Те же газеты, но — уже изобретен телеграф и новости со всех концов света появляются куда быстрее; хотя цензура и высший надзор за печатью отнюдь не отменены, но все же за сто лет многое изменилось, и даже достаточно суровый режим Александра III не претендует на возвращение к временам дедов и прадедов (в эту пору царь однажды признался своему родственнику, что вообще не понимает, как Пушкин 60–70 лет назад мог писать при “тогдашней цензуре”).
Сверх старых газет образовался и ряд новых, сравнительно либеральных, и, конечно, все имеют своих корреспондентов, лондонских, берлинских, парижских…
14-го (по старому стилю 2-го) июля 1889 года. В газетах преобладают сообщения отнюдь не юбилейные: таблицы цен на главных иностранных рынках; информация о царскосельских скачках тут же заставляет вспомнить недавно написанную “Анну Каренину”; в финляндских шхерах на яхте “Царевна” предпоследний русский император делает “высочайший смотр” русскому флоту. Московская печать рекламирует пышное представление “Разгул цыган”; русские ученые собираются в Голландию на праздник 300-летия открытия микроскопа. Среди новостей — подвиг молодого норвежца Нансена, пересекающего на лыжах Гренландию; американец Стэнли наконец возвратился из тяжелейшей африканской экспедиции: по дороге погибло около двухсот негров; сам Стэнли — “седой как лунь”…

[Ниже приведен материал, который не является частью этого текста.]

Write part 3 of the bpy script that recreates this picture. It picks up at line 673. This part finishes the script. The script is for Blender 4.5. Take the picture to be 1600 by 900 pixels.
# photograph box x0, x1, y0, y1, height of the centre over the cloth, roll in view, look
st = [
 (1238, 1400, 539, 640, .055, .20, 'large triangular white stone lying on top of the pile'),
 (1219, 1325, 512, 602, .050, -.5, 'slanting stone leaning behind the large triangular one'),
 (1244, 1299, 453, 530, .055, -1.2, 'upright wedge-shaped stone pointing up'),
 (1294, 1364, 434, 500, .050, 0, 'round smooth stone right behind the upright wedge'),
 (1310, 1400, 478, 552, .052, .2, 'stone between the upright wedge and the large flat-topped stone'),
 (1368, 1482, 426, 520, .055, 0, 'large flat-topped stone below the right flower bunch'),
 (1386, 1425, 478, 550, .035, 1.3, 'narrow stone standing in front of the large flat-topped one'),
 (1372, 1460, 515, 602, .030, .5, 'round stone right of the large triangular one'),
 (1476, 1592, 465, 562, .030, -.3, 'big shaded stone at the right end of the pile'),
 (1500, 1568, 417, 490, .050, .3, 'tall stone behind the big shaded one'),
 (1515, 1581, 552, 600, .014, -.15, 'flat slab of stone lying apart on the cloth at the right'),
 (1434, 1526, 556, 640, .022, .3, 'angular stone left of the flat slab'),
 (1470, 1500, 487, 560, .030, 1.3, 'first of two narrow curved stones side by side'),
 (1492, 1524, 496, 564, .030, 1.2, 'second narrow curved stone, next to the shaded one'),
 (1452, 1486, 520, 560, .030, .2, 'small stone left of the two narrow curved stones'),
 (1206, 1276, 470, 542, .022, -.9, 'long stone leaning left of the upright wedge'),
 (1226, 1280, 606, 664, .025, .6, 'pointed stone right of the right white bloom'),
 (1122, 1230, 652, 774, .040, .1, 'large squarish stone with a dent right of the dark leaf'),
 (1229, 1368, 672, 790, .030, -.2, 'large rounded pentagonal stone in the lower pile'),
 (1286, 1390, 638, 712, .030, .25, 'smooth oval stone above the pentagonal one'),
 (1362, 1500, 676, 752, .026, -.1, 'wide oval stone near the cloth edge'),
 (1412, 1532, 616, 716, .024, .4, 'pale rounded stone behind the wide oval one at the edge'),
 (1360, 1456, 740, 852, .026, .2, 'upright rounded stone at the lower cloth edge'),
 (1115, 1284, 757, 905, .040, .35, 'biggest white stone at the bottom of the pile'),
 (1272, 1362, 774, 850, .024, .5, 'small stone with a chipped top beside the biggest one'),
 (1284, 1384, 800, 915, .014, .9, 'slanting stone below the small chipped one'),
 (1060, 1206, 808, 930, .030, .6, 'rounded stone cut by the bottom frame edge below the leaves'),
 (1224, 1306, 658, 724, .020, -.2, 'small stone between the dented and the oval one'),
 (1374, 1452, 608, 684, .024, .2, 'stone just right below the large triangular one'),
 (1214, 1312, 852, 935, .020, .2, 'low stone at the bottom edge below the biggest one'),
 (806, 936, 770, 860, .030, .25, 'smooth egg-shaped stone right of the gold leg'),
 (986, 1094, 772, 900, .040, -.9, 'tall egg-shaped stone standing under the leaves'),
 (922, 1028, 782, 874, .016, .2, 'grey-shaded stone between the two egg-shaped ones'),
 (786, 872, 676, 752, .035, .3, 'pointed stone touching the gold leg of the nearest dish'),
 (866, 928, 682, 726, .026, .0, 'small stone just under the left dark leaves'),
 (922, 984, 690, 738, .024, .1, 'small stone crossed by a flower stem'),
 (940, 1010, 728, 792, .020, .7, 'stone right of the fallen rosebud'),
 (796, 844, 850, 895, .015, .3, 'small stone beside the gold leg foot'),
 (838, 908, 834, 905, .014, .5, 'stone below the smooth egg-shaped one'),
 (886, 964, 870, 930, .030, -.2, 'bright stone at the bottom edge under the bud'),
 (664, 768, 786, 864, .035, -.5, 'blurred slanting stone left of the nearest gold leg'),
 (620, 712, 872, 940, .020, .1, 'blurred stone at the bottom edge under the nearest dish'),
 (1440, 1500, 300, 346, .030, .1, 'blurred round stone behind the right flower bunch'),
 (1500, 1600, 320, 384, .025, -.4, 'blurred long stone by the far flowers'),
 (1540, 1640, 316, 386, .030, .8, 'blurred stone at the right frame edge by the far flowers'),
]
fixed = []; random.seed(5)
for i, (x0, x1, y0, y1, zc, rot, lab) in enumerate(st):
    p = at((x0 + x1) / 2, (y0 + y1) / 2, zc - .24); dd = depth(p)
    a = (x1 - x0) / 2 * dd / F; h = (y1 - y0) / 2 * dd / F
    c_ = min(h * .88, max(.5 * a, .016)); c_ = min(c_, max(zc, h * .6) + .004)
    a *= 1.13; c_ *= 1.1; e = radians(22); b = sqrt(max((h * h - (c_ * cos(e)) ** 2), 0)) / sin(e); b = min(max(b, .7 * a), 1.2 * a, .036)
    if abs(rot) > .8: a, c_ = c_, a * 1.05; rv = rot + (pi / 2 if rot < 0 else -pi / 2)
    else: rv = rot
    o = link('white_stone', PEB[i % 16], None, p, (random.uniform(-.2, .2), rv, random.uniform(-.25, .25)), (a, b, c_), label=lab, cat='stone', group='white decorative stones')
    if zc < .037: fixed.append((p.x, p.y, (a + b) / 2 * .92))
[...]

Разумеется, немало внимания уделяется различным коронованным особам, дела которых отнюдь не всегда в счастливом положении: император Франц-Иосиф Австрийский перестраивает замок Майерлинг, где недавно расстался с жизнью кронпринц Рудольф; только раз в году, в день праздника Тела Христова, показывается людям несчастная, безумная Шарлотта, вдова Максимилиана Габсбурга, некогда объявившего себя императором Мексики, но разбитого и казненного республиканцами: “…ей 49 лет, но можно дать 60; у нее постоянные галлюцинации и приступы страха”.